──────── Material supplied

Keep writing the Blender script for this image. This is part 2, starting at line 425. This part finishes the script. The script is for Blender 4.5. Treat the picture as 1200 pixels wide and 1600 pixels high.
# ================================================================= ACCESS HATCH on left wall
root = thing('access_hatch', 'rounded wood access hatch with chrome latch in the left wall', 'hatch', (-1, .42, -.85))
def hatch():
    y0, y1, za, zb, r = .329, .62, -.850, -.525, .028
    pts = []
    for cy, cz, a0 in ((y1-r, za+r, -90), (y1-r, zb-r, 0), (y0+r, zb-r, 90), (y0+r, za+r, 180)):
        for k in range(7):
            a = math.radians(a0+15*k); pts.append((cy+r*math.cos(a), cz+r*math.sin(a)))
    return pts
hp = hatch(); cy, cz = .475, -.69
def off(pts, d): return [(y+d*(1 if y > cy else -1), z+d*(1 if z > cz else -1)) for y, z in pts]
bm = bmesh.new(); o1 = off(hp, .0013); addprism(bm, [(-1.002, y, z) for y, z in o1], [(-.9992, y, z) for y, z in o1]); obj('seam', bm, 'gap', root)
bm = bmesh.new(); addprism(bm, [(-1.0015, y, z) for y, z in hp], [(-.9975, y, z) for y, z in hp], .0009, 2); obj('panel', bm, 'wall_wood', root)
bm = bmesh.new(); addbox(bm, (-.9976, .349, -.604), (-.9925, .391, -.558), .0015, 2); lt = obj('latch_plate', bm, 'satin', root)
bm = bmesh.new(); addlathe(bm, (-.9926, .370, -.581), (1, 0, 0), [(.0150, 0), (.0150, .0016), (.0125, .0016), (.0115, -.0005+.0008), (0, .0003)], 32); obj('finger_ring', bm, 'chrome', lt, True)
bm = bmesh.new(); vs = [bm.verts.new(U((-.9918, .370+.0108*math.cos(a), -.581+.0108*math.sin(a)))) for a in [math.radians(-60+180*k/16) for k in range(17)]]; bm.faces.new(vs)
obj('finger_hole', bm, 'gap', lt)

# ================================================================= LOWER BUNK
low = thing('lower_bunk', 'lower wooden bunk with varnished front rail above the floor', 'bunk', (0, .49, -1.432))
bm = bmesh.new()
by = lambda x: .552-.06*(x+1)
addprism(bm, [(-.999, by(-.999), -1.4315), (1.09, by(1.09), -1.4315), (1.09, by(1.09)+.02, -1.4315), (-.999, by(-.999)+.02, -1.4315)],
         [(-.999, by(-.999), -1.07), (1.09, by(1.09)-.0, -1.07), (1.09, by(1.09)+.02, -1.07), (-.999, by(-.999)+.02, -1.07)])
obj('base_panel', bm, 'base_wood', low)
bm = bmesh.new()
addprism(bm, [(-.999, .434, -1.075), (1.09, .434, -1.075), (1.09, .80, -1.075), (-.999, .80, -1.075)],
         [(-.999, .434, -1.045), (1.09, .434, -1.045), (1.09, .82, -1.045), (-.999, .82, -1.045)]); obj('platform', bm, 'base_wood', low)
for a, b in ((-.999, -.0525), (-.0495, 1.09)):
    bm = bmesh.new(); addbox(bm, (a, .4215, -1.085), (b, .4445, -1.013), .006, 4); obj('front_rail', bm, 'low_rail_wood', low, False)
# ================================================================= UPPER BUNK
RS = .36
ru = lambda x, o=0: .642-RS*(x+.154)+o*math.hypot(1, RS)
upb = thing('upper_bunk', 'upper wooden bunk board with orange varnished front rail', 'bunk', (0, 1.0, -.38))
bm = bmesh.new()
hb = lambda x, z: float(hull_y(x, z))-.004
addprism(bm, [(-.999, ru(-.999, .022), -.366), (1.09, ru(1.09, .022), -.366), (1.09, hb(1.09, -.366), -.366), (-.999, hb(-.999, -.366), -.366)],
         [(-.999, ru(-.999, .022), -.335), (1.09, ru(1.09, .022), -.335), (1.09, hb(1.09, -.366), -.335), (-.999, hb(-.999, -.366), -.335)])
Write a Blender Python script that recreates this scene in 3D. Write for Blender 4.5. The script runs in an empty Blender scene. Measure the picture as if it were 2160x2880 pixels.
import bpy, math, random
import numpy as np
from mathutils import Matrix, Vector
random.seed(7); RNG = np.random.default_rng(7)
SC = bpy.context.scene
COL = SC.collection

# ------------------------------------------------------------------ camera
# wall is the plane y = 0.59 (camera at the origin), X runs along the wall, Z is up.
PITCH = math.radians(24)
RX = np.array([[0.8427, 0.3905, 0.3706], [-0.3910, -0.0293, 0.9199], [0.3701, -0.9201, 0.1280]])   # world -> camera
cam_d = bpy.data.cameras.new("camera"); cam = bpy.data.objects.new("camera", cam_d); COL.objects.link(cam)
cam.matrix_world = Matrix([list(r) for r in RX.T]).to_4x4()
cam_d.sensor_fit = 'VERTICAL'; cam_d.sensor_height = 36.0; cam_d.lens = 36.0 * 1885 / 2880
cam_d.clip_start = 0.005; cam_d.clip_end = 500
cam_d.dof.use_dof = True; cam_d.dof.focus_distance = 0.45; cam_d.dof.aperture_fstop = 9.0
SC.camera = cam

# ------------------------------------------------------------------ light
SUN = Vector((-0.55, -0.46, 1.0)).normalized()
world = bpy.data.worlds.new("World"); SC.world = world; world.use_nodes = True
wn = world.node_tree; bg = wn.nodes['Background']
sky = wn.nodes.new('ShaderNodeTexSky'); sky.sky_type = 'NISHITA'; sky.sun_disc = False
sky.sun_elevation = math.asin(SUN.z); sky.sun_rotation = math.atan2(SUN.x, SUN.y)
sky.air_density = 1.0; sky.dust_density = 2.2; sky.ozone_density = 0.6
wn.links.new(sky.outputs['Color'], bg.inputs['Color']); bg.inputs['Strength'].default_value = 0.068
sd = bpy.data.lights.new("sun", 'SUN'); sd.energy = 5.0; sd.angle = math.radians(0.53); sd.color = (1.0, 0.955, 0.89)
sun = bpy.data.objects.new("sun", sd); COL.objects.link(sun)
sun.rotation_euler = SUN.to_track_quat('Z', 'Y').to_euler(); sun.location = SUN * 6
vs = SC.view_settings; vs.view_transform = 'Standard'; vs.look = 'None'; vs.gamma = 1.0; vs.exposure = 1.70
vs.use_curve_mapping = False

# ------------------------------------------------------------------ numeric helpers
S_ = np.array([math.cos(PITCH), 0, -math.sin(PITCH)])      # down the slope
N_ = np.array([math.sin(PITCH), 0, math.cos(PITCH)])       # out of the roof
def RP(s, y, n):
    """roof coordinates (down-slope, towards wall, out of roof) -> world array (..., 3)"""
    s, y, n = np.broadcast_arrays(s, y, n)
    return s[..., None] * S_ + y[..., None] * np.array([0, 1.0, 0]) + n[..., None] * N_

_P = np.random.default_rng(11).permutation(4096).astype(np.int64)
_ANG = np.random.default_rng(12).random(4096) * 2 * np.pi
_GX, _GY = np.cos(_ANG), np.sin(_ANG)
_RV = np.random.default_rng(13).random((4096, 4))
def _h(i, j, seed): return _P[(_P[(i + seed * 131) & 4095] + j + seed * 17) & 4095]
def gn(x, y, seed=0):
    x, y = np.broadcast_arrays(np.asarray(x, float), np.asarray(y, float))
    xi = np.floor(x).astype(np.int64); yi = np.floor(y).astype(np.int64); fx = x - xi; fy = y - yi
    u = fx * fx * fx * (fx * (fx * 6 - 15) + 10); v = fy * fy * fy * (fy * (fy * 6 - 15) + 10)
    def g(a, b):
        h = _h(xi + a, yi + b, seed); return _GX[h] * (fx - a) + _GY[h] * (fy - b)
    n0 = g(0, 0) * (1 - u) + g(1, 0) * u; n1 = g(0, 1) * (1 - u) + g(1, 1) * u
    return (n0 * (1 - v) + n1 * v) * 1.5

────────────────

Problem requirements: All the data must be duplicated exactly, with nothing added or removed.

Exercise answer:
Keep writing the Blender script for this image. This is part 2, starting at line 425. This part finishes the script. The script is for Blender 4.5. Treat the picture as 1200 pixels wide and 1600 pixels high.
# ================================================================= ACCESS HATCH on left wall
root = thing('access_hatch', 'rounded wood access hatch with chrome latch in the left wall', 'hatch', (-1, .42, -.85))
def hatch():
    y0, y1, za, zb, r = .329, .62, -.850, -.525, .028
    pts = []
    for cy, cz, a0 in ((y1-r, za+r, -90), (y1-r, zb-r, 0), (y0+r, zb-r, 90), (y0+r, za+r, 180)):
        for k in range(7):
            a = math.radians(a0+15*k); pts.append((cy+r*math.cos(a), cz+r*math.sin(a)))
    return pts
hp = hatch(); cy, cz = .475, -.69
def off(pts, d): return [(y+d*(1 if y > cy else -1), z+d*(1 if z > cz else -1)) for y, z in pts]
bm = bmesh.new(); o1 = off(hp, .0013); addprism(bm, [(-1.002, y, z) for y, z in o1], [(-.9992, y, z) for y, z in o1]); obj('seam', bm, 'gap', root)
bm = bmesh.new(); addprism(bm, [(-1.0015, y, z) for y, z in hp], [(-.9975, y, z) for y, z in hp], .0009, 2); obj('panel', bm, 'wall_wood', root)
bm = bmesh.new(); addbox(bm, (-.9976, .349, -.604), (-.9925, .391, -.558), .0015, 2); lt = obj('latch_plate', bm, 'satin', root)
bm = bmesh.new(); addlathe(bm, (-.9926, .370, -.581), (1, 0, 0), [(.0150, 0), (.0150, .0016), (.0125, .0016), (.0115, -.0005+.0008), (0, .0003)], 32); obj('finger_ring', bm, 'chrome', lt, True)
bm = bmesh.new(); vs = [bm.verts.new(U((-.9918, .370+.0108*math.cos(a), -.581+.0108*math.sin(a)))) for a in [math.radians(-60+180*k/16) for k in range(17)]]; bm.faces.new(vs)
obj('finger_hole', bm, 'gap', lt)

# ================================================================= LOWER BUNK
low = thing('lower_bunk', 'lower wooden bunk with varnished front rail above the floor', 'bunk', (0, .49, -1.432))
bm = bmesh.new()
by = lambda x: .552-.06*(x+1)
addprism(bm, [(-.999, by(-.999), -1.4315), (1.09, by(1.09), -1.4315), (1.09, by(1.09)+.02, -1.4315), (-.999, by(-.999)+.02, -1.4315)],
         [(-.999, by(-.999), -1.07), (1.09, by(1.09)-.0, -1.07), (1.09, by(1.09)+.02, -1.07), (-.999, by(-.999)+.02, -1.07)])
obj('base_panel', bm, 'base_wood', low)
bm = bmesh.new()
addprism(bm, [(-.999, .434, -1.075), (1.09, .434, -1.075), (1.09, .80, -1.075), (-.999, .80, -1.075)],
         [(-.999, .434, -1.045), (1.09, .434, -1.045), (1.09, .82, -1.045), (-.999, .82, -1.045)]); obj('platform', bm, 'base_wood', low)
for a, b in ((-.999, -.0525), (-.0495, 1.09)):
    bm = bmesh.new(); addbox(bm, (a, .4215, -1.085), (b, .4445, -1.013), .006, 4); obj('front_rail', bm, 'low_rail_wood', low, False)
# ================================================================= UPPER BUNK
RS = .36
ru = lambda x, o=0: .642-RS*(x+.154)+o*math.hypot(1, RS)
upb = thing('upper_bunk', 'upper wooden bunk board with orange varnished front rail', 'bunk', (0, 1.0, -.38))
bm = bmesh.new()
hb = lambda x, z: float(hull_y(x, z))-.004
addprism(bm, [(-.999, ru(-.999, .022), -.366), (1.09, ru(1.09, .022), -.366), (1.09, hb(1.09, -.366), -.366), (-.999, hb(-.999, -.366), -.366)],
         [(-.999, ru(-.999, .022), -.335), (1.09, ru(1.09, .022), -.335), (1.09, hb(1.09, -.366), -.335), (-.999, hb(-.999, -.366), -.335)])
Write a Blender Python script that recreates this scene in 3D. Write for Blender 4.5. The script runs in an empty Blender scene. Measure the picture as if it were 2160x2880 pixels.
import bpy, math, random
import numpy as np
from mathutils import Matrix, Vector
random.seed(7); RNG = np.random.default_rng(7)
SC = bpy.context.scene
COL = SC.collection

# ------------------------------------------------------------------ camera
# wall is the plane y = 0.59 (camera at the origin), X runs along the wall, Z is up.
PITCH = math.radians(24)
RX = np.array([[0.8427, 0.3905, 0.3706], [-0.3910, -0.0293, 0.9199], [0.3701, -0.9201, 0.1280]])   # world -> camera
cam_d = bpy.data.cameras.new("camera"); cam = bpy.data.objects.new("camera", cam_d); COL.objects.link(cam)
cam.matrix_world = Matrix([list(r) for r in RX.T]).to_4x4()
cam_d.sensor_fit = 'VERTICAL'; cam_d.sensor_height = 36.0; cam_d.lens = 36.0 * 1885 / 2880
cam_d.clip_start = 0.005; cam_d.clip_end = 500
cam_d.dof.use_dof = True; cam_d.dof.focus_distance = 0.45; cam_d.dof.aperture_fstop = 9.0
SC.camera = cam

# ------------------------------------------------------------------ light
SUN = Vector((-0.55, -0.46, 1.0)).normalized()
world = bpy.data.worlds.new("World"); SC.world = world; world.use_nodes = True
wn = world.node_tree; bg = wn.nodes['Background']
sky = wn.nodes.new('ShaderNodeTexSky'); sky.sky_type = 'NISHITA'; sky.sun_disc = False
sky.sun_elevation = math.asin(SUN.z); sky.sun_rotation = math.atan2(SUN.x, SUN.y)
sky.air_density = 1.0; sky.dust_density = 2.2; sky.ozone_density = 0.6
wn.links.new(sky.outputs['Color'], bg.inputs['Color']); bg.inputs['Strength'].default_value = 0.068
sd = bpy.data.lights.new("sun", 'SUN'); sd.energy = 5.0; sd.angle = math.radians(0.53); sd.color = (1.0, 0.955, 0.89)
sun = bpy.data.objects.new("sun", sd); COL.objects.link(sun)
sun.rotation_euler = SUN.to_track_quat('Z', 'Y').to_euler(); sun.location = SUN * 6
vs = SC.view_settings; vs.view_transform = 'Standard'; vs.look = 'None'; vs.gamma = 1.0; vs.exposure = 1.70
vs.use_curve_mapping = False

# ------------------------------------------------------------------ numeric helpers
S_ = np.array([math.cos(PITCH), 0, -math.sin(PITCH)])      # down the slope
N_ = np.array([math.sin(PITCH), 0, math.cos(PITCH)])       # out of the roof
def RP(s, y, n):
    """roof coordinates (down-slope, towards wall, out of roof) -> world array (..., 3)"""
    s, y, n = np.broadcast_arrays(s, y, n)
    return s[..., None] * S_ + y[..., None] * np.array([0, 1.0, 0]) + n[..., None] * N_

_P = np.random.default_rng(11).permutation(4096).astype(np.int64)
_ANG = np.random.default_rng(12).random(4096) * 2 * np.pi
_GX, _GY = np.cos(_ANG), np.sin(_ANG)
_RV = np.random.default_rng(13).random((4096, 4))
def _h(i, j, seed): return _P[(_P[(i + seed * 131) & 4095] + j + seed * 17) & 4095]
def gn(x, y, seed=0):
    x, y = np.broadcast_arrays(np.asarray(x, float), np.asarray(y, float))
    xi = np.floor(x).astype(np.int64); yi = np.floor(y).astype(np.int64); fx = x - xi; fy = y - yi
    u = fx * fx * fx * (fx * (fx * 6 - 15) + 10); v = fy * fy * fy * (fy * (fy * 6 - 15) + 10)
    def g(a, b):
        h = _h(xi + a, yi + b, seed); return _GX[h] * (fx - a) + _GY[h] * (fy - b)
    n0 = g(0, 0) * (1 - u) + g(1, 0) * u; n1 = g(0, 1) * (1 - u) + g(1, 1) * u
    return (n0 * (1 - v) + n1 * v) * 1.5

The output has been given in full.